The effects of the purge and ensuing fear meant that the war was going to be fought until Hitler took himself out.

They might have been thinking about Italy. They were included in the “unconditional surrender” policy. But when a coup overthrew Mussolini, Italy was able to negotiate and change sides.

Some Germans may have thought they had a similar opportunity. But they were almost certainly wrong; Germany was not Italy.

Plus, by getting Italy to switch, they’re increasing the pressure on the German Army, which makes Uncle Joe happy.
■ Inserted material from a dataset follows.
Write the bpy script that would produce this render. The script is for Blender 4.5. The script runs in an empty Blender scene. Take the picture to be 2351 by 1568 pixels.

Except that Italy was still subject to unconditional surrender, and didn’t get any special terms. You can see the text of the Italian armistice document, they got no terms favorable to them and even had to agree to indefinite future terms “Other conditions of a political, economic and financial nature with which Italy will be bound to comply will be transmitted at a later date.” They changed sides, but they got no guarantees or treaty concessions for it.

http://avalon.law.yale.edu/wwii/italy01.asp

A lot of U.S. people don’t realize that many of the initial Nazi policies and programs towards the disabled etc were copied from the contemporary American ones. Virginia was forcibly sterilizing social undesirables until the 1970s.

Yeah, the US (and UK) were no beacons of human rights. So? Thats not the question.
I think Hitler being killed and followed by the collapse in France which historically came pretty quickly after July 20 1944, would have reverberations which are difficult to ignore and even more difficult to have deduced with any certainty.

This.

Waffle Syrup vs. Hitler Honey.

“Copied” is too strong a term. Pretty much independent developments. Later the US programs were used in Nazi propaganda but Hitler needed no such forerunner to “inspire” him.